Professor Anne Bogart
Professor Anne Bogart: Leverhulme Lecture - Six Things I Know about Being a Director

From July 18 – 20 2019, Central hosted Professor Anne Bogart for her Leverhulme Conference entitled “Training for the Future: Actor Training and Director Pedagogy for the 21st Century”.  The conference concluded Professor Bogart’s year-long Visiting Professorship at Central and considered contemporary actor training since Stanislavsky, interrogating whether the notion of a comprehensive, methodological system still exists.

Examining what it means to train or be trained, the two day conference comprised a series of lectures, workshops and discussions considering the breadth and lineage of contemporary theatre training methodologies. 

The conference’s keynote address, “The Vital and Energetic Role of the Audience”, was given by Professor Bogart in her final Leverhulme Lecture as Visiting Professor at Central.  Her previous Leverhulme Lectures at Central included: “Transformation Through Training”, “Six Things I Know About Being a Director”, and “Movement Philosophy for the Stage”.  The Anne Bogart Leverhulme Lecture Series spoke thematically to a range of interests to theatre makers, academics, students and those involved or interested in the creative process, whether in art, business or daily life. 

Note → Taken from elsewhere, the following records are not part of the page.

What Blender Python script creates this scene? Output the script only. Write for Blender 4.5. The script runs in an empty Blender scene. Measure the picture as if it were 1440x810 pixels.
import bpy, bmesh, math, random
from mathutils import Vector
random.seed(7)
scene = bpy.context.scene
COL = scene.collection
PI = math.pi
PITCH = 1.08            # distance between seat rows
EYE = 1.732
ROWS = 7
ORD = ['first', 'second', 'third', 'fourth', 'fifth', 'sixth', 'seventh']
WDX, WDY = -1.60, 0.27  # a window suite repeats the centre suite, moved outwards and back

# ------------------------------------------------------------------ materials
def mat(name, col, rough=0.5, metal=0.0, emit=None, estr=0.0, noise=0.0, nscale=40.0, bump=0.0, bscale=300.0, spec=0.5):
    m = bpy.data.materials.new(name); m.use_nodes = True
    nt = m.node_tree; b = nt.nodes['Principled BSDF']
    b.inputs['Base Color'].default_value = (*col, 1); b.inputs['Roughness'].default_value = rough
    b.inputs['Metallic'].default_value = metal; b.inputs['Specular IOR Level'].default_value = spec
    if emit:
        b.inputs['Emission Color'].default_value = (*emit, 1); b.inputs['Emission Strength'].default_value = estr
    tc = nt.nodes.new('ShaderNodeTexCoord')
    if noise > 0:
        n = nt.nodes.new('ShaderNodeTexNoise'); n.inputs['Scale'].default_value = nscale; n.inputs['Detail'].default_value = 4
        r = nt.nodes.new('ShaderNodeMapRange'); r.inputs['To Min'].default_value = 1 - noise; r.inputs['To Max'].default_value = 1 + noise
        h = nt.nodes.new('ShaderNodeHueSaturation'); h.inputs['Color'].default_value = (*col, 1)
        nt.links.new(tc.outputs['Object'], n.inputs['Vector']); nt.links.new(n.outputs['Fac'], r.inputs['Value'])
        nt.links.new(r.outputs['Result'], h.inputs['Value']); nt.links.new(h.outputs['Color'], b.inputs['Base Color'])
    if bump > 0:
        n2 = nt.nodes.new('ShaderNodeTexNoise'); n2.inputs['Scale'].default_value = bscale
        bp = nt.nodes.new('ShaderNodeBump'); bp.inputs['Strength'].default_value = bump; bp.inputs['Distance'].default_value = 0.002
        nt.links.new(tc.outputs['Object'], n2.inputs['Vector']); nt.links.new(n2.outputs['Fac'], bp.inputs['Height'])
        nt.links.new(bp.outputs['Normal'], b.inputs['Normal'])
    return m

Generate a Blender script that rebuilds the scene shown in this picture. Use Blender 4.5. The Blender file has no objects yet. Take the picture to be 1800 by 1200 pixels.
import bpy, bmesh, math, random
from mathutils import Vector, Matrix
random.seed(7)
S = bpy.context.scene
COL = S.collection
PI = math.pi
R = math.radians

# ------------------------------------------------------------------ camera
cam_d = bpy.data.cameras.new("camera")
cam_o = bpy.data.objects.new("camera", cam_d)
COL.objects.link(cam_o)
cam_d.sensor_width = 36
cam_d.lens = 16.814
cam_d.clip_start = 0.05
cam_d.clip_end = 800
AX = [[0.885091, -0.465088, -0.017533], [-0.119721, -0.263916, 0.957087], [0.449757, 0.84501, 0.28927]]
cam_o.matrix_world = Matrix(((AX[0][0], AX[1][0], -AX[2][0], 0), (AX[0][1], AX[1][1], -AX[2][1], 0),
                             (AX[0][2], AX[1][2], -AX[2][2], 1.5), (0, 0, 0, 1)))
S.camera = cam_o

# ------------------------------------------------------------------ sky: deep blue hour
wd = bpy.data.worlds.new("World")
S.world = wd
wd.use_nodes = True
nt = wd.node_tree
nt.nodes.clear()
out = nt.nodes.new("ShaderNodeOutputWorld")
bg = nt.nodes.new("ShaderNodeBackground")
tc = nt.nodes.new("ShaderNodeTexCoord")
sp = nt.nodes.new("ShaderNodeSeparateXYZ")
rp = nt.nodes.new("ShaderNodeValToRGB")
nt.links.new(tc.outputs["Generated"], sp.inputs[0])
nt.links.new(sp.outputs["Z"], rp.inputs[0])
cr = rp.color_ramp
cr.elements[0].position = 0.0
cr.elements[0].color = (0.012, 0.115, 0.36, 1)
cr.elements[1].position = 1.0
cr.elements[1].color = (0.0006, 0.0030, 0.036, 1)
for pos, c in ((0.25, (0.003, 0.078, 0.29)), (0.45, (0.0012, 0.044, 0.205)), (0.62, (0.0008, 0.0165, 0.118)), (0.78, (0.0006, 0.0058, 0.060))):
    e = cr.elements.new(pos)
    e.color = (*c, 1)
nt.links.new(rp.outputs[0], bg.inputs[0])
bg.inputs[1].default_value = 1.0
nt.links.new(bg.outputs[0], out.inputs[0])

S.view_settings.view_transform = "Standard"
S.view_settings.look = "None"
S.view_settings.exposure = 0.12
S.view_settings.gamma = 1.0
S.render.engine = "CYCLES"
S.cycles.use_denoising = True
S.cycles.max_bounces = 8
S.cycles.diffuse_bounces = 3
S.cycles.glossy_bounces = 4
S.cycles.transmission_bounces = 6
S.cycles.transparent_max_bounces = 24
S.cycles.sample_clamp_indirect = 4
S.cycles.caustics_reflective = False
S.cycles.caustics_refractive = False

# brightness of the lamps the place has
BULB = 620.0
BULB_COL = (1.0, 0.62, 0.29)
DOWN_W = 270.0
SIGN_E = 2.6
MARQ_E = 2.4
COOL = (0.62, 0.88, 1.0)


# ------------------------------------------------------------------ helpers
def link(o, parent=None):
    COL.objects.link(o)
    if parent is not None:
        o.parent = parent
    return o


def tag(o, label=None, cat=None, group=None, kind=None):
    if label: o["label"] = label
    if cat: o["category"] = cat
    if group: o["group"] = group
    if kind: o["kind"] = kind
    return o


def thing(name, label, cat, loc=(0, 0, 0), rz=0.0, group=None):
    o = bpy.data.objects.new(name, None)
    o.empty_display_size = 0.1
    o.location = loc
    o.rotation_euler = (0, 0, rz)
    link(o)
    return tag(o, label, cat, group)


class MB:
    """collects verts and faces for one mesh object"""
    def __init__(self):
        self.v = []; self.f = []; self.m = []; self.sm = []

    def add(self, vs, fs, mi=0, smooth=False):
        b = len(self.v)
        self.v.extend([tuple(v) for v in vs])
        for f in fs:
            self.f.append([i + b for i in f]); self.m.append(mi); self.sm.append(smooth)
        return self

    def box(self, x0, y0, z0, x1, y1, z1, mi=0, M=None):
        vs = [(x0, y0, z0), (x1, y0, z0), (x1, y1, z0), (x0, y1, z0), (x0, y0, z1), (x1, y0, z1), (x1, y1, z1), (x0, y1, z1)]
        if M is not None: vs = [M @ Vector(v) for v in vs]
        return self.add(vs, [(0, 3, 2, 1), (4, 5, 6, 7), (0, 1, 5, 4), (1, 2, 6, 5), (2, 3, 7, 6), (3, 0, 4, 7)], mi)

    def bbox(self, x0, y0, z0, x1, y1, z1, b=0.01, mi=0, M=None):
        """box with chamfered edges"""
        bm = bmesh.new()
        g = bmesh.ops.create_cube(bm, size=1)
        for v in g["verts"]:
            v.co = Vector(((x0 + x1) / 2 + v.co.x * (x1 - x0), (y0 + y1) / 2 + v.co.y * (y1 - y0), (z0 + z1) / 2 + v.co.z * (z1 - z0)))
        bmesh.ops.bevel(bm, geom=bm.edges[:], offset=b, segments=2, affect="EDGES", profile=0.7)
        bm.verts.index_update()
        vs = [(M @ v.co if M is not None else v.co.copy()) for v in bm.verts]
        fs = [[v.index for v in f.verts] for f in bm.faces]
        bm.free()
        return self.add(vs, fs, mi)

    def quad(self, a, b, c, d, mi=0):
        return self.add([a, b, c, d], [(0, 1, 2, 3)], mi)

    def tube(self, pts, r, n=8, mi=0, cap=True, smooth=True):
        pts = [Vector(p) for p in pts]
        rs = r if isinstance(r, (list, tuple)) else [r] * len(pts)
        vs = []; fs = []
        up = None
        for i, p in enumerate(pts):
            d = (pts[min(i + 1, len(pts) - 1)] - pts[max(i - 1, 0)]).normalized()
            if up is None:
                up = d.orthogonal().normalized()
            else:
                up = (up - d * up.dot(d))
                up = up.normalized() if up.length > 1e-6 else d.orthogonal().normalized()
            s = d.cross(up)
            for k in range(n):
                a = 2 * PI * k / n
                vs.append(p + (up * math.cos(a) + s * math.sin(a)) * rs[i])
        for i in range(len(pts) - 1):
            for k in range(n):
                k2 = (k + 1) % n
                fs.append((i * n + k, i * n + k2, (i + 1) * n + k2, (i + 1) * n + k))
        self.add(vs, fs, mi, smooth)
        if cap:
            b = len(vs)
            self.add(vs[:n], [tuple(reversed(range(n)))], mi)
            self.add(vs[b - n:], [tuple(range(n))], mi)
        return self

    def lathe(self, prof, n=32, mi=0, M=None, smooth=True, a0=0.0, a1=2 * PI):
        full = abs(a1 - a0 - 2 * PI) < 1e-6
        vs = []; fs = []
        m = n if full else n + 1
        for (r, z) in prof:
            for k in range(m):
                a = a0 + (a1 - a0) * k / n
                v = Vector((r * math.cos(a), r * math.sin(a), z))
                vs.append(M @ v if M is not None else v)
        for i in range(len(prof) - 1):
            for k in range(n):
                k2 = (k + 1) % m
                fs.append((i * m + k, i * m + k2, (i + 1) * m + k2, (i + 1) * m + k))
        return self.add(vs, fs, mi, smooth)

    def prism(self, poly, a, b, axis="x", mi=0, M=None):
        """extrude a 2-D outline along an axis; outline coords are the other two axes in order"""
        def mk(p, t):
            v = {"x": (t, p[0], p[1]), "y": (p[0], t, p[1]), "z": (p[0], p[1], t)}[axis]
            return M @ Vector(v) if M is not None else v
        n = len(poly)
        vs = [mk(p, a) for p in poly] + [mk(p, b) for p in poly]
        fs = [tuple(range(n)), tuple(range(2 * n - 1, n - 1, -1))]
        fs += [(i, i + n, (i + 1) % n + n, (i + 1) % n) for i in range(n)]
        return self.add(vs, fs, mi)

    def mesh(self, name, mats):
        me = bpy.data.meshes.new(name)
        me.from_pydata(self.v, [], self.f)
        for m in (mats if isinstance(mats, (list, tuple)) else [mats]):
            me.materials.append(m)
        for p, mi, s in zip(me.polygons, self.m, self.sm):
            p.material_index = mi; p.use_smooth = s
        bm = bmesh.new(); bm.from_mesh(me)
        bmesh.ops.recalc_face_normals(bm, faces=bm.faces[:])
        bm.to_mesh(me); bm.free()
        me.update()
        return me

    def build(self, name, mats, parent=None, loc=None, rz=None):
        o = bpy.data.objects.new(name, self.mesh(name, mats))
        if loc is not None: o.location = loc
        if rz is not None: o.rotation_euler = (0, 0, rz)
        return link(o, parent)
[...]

Following her keynote, Professor Bogart was in conversation with Central’s Head of Acting, Professor Geoffrey Colman, for a discussion on Acting, Directing and Writing.

Across the two days, other discussions included a talk on documenting, reflecting and writing about practice with Jessica Bowles and Dr Diana Damian-Martin, as well as a reflection on the idea of the ensemble with Dr Tom Cornford and Dr Duška Radosavljević.  Professor Bogart also led a series of practical training workshops and masterclasses for Central’s postgraduate students.

The conference concluded with a special in conversation between Professor Bogart and the renowned actor and theatre and opera director Fiona Shaw CBE.

Of the conference, Professor Geoffrey Colman said:

“Bogart is one of the most significant international theatre makers working today, she has shaped theatre scholarship and practice for over four decades. The Leverhulme Trust visiting professorship allowed us to encounter her genius and generosity in the room, with the recent conference being the highpoint for what has been an extraordinary residency.”

Over the past forty years, Professor Anne Bogart has developed a reputation as one of the most important and urgent voices working at the intersection of theatre practice and academia; she commands respect as both a scholar and teacher as well as a director internationally, and has been the recipient of major awards including Guggenheim, Doris Duke and Rockefeller Fellowships as well as receiving the Career Achievement Award from ATHE in 1999.  

Co-founder of the SITI Company with Tadashi Suzuki in 1992, Professor Bogart was one of the earliest American directors to insist on the importance of working across transnational practices and training.  Building her work with SITI as well as through her long teaching career, she has long insisted on the value of training and in-depth research as the basis of the theatre-maker’s art.  

Working with Mary Overlie and others at NYU in the early 1980s, Professor Bogart focused on developing a theatre language that emphasizes the compositional aspect of the theatre work and incorporates a series of diverse influences to create an eclectic, unique and vivid postmodern approach to theatre.  Viewpoints, which is now synonymous with her name, draws inspiration and bases from key training techniques and diverse sources, including Stanislavsky’s late emphasis on stage action, Overlie’s articulation of Viewpoints for postmodern dance and the work of a number of other contemporary theatre makers, including Robert LePage, Robert Wilson and Meredith Monk.  

Professor Anne Bogart is one of the most significant international figures working in the US theatre today, and her work has shaped theatre scholarship for over four decades.